Talking about safety

Feb. 29, 2016
Rapidly shrinking numbers of people performing rapidly diminishing amounts of work should generate fewer total accidents. That's a rare advantage of a devastating market collapse.

Rapidly shrinking numbers of people performing rapidly diminishing amounts of work should generate fewer total accidents. That's a rare advantage of a devastating market collapse.

But is the oil and gas industry really safer than it was before crude oil lost two thirds of its value?

Unprecedented contraction

Responding to plunging revenue from crude sales, oil and gas companies are confining spending to shrunken cash flow. The result is an unprecedented contraction of upstream operations and capability. Companies are delaying or canceling projects, annulling contracts for drilling and other services, demanding that vendors and service providers slash prices, and laying off employees, in many cases thousands at a time. Scores of independent producers have gone bankrupt. Others will follow.

That the end is not yet at hand is evident in drilling trends. According to Baker Hughes Inc., 1,891 rigs were active worldwide in January. That was down 78 units from the month before and down 1,418 from January 2015. In the US, the rig count for the week ending Feb. 19 was 514-796 fewer than for the comparable week last year. From the recent peak spanning 3 weeks in September 2014, the recent US rig count was down by 1,417.

The offshore drilling industry has not been spared to the extent it was in many past slumps. According to Quest Offshore, more than 75% of the fleeting of floating drilling units had been idled in the 12 months ending in January. In that month alone, 18 rigs went off contract, and seven rigs with contracts were idled. Spending $40,000-100,000/day or more, depending on rig type, to keep idle rigs ready to work, contractors feel strong pressure to retire rigs. Quest Offshore says 118 floating rigs were out of work at the end of January and estimates almost 60 floaters might be retired on the basis of age alone.

Strains such as these apply across the entire upstream oil and gas industry. When the slump ends-and it will-the industry will be much smaller than it was when crude prices began to fall in 2014. It also will be smarter and more profitable.

But will it be safer? Will oil company employees who keep their jobs be more or less likely than they were before the crash to be injured at work? Might chances be increasing, notwithstanding the diminished number of projects, for a major environmental accident?

As companies frantically streamline themselves, questions like those draw little public attention. The pressing metrics are financial and operational. Companies integrated safety and environmental responsibility into their working cultures before the slump. For many of them, those concerns now yield to immediate essentials of survivability.
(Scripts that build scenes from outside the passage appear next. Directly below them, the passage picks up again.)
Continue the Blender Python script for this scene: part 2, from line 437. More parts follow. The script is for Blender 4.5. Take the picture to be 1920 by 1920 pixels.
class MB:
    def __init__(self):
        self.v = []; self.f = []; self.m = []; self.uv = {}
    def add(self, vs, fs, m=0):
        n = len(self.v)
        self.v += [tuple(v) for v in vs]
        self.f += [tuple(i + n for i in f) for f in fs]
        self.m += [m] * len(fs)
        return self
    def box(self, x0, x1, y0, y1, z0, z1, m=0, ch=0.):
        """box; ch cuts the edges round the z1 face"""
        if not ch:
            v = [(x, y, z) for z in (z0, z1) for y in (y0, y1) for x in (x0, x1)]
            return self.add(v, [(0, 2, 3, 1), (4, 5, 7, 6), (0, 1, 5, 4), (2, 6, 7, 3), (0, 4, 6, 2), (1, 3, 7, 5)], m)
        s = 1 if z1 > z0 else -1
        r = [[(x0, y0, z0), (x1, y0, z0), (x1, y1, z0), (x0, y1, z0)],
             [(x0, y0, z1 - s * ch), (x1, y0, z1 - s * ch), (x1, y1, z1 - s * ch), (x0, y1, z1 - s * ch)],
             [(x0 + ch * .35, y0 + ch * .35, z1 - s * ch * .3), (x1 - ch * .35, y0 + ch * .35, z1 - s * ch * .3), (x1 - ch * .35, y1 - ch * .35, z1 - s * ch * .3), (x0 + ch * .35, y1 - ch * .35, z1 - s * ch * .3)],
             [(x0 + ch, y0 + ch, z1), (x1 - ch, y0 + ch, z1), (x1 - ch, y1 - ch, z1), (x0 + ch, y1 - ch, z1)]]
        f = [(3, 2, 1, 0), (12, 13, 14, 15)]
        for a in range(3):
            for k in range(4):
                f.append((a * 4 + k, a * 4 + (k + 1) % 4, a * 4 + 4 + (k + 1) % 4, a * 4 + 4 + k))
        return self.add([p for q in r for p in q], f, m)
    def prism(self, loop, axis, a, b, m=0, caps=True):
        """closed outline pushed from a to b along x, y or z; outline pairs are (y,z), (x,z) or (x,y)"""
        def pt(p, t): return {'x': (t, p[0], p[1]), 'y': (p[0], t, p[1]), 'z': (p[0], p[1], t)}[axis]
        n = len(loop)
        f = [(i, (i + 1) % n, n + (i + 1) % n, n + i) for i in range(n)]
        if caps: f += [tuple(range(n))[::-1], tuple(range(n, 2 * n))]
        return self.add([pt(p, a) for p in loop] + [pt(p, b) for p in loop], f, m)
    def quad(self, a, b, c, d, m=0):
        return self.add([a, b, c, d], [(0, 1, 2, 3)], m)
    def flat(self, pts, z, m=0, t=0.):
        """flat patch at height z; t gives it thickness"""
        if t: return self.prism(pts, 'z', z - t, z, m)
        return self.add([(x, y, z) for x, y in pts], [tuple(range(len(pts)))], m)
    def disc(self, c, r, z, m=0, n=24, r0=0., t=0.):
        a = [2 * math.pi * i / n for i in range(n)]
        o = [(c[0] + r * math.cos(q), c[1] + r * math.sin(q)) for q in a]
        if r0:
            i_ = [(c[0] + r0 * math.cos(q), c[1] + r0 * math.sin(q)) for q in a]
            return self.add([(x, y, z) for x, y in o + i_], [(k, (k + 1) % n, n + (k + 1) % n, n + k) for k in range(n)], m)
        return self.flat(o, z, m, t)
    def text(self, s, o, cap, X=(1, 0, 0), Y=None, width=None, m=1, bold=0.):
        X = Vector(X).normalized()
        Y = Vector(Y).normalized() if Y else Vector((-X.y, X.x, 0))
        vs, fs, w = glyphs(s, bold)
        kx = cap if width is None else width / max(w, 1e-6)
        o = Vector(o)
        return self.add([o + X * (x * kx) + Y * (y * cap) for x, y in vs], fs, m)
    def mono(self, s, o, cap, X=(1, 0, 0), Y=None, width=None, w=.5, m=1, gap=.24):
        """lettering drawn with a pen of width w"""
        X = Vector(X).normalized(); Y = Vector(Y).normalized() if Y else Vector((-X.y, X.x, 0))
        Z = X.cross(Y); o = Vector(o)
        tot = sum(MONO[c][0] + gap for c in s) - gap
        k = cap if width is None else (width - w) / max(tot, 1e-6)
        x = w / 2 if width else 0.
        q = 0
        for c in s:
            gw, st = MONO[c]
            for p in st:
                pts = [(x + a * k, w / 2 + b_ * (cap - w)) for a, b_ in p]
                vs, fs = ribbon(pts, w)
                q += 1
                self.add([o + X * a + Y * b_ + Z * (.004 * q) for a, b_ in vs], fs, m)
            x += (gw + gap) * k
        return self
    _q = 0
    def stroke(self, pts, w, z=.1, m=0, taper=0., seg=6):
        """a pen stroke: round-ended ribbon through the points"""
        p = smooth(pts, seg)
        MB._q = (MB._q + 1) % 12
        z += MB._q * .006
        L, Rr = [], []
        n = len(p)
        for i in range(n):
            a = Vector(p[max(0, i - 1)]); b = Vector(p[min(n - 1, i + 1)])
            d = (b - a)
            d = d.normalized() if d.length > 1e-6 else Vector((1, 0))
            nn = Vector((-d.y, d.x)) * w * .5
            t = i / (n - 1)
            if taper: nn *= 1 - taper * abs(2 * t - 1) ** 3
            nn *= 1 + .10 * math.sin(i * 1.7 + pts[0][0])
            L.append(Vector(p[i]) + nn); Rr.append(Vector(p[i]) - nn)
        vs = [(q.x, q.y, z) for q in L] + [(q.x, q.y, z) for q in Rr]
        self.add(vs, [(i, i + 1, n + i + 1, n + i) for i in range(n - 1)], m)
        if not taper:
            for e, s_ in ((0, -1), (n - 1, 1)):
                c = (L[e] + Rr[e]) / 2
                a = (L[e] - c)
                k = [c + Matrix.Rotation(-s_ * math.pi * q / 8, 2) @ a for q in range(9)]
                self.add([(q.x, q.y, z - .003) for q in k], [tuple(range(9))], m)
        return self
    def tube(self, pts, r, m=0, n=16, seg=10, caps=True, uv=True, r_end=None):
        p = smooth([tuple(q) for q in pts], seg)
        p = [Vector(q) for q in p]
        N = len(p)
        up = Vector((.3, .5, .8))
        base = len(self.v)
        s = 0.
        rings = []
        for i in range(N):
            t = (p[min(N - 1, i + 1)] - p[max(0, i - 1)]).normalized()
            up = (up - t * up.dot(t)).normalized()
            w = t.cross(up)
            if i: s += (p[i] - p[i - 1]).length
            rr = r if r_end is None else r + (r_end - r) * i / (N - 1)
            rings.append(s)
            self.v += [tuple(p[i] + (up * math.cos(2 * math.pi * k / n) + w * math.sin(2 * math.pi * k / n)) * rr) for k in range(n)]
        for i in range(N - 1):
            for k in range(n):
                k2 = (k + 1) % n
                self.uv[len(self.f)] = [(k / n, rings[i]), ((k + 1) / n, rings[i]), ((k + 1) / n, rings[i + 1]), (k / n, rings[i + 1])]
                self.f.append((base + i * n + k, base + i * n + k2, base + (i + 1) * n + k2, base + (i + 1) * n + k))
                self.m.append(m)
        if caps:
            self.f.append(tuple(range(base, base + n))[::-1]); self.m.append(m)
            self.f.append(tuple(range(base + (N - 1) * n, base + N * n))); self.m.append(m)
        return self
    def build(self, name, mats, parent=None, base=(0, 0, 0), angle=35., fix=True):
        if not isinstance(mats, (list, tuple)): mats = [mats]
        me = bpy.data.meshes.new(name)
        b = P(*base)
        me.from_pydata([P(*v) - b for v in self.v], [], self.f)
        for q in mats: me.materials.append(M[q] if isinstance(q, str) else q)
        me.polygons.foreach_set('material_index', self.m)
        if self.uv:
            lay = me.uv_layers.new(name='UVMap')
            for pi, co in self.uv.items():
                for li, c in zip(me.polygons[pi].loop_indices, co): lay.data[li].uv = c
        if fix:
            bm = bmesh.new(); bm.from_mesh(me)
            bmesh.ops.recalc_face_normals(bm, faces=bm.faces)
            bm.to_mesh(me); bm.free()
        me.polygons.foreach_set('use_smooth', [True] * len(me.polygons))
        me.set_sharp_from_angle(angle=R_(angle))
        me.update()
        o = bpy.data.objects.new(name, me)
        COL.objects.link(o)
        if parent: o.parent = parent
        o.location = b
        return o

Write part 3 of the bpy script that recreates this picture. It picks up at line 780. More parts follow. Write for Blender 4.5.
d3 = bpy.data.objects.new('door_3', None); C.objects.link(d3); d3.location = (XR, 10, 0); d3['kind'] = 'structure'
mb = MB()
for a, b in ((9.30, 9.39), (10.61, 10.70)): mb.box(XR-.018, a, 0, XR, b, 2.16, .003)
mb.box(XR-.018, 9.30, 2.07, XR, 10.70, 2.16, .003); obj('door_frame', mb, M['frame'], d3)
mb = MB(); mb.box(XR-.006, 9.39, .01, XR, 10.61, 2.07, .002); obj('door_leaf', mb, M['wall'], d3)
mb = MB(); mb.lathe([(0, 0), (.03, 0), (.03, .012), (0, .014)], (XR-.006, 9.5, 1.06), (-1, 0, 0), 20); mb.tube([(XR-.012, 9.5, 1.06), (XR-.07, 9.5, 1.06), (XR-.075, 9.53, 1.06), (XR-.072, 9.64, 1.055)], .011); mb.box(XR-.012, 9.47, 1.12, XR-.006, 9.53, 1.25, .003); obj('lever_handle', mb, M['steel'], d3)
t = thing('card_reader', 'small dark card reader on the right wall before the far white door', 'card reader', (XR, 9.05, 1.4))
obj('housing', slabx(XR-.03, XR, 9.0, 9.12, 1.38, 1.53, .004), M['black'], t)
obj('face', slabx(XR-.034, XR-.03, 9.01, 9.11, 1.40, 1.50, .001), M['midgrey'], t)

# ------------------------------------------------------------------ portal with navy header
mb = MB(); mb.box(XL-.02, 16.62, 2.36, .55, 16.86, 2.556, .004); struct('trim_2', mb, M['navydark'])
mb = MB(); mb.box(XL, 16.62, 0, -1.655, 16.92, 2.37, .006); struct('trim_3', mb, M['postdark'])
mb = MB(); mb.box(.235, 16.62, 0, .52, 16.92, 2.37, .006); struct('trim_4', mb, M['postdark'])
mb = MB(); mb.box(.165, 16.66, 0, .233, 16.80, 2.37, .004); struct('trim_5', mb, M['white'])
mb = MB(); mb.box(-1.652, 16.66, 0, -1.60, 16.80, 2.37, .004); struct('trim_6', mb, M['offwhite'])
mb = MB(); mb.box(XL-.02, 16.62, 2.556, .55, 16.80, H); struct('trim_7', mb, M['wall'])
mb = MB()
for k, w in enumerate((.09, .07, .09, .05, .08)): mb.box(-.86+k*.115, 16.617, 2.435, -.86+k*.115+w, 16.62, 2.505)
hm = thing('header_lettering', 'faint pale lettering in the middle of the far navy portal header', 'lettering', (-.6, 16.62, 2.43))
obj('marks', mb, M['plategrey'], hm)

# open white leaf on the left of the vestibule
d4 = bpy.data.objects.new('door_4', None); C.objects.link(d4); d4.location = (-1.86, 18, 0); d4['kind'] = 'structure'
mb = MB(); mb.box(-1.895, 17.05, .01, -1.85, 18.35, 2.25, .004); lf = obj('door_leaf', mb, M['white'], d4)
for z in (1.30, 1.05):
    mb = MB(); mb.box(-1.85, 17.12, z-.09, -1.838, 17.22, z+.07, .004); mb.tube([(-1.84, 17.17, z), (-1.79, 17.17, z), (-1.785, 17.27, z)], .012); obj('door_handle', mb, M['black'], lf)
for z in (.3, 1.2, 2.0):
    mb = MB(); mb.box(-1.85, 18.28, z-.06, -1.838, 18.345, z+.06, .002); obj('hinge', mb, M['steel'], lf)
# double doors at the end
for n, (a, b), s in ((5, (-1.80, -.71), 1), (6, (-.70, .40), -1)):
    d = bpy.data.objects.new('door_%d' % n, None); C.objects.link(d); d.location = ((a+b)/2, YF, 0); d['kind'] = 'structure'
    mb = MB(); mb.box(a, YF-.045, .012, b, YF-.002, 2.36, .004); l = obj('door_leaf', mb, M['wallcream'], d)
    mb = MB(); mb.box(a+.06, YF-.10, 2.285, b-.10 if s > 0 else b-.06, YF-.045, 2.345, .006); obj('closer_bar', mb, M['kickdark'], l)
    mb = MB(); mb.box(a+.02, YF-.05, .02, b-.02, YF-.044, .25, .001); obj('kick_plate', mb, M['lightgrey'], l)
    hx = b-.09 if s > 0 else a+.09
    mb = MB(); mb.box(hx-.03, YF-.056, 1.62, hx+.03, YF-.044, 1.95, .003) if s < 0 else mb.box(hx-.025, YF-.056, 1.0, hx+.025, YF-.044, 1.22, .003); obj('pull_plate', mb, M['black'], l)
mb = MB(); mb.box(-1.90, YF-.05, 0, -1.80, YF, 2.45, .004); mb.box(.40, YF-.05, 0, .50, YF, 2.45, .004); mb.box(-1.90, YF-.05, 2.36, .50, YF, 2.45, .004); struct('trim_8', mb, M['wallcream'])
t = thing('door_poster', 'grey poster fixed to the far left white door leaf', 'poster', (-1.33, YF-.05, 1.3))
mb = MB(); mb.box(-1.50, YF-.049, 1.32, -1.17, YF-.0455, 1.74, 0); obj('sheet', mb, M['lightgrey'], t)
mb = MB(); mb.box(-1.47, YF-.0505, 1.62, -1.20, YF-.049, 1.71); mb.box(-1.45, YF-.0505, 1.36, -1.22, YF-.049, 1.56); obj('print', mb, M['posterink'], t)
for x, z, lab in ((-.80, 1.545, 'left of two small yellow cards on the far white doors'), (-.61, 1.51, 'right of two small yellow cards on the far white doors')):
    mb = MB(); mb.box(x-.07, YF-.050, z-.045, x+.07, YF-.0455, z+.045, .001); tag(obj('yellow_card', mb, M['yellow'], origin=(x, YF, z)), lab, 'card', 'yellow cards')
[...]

Yet the operational adjustments companies make to cash flows shrunken by market collapse require changes in practices related to accident prevention. Inevitably, workers will assume expanded shares of available work. New emphasis on cost-cutting will become new temptation for corner-cutting. To these changing realities of the workplace companies should be adapting policies and procedures related to human safety and environmental protection. And they should be reporting the adaptations to shareholders and the public along with their progress toward financial and operational goals.

No compromises

Safety disclosures are more important now than ever. Acceptance by the public of oil and gas operations suffered immeasurably from the fatal Macondo blowout and spill of 2010 in the Gulf of Mexico. Exacerbating that problem is a surge of targeted antagonism related to climate change. While the "leave it in the ground" agenda is impracticable, it increasingly influences policy-making. Another tragedy like Macondo would turn antioil sentiment into political obstructionism difficult for the industry to overcome.

Financial distress in no way compromises these moral and practical imperatives that work be safe for workers and nature. It in no way relaxes requirements for lapse-free performance. Oil and gas companies should be talking about how, amid all the changes they're making, they'll meet that standard.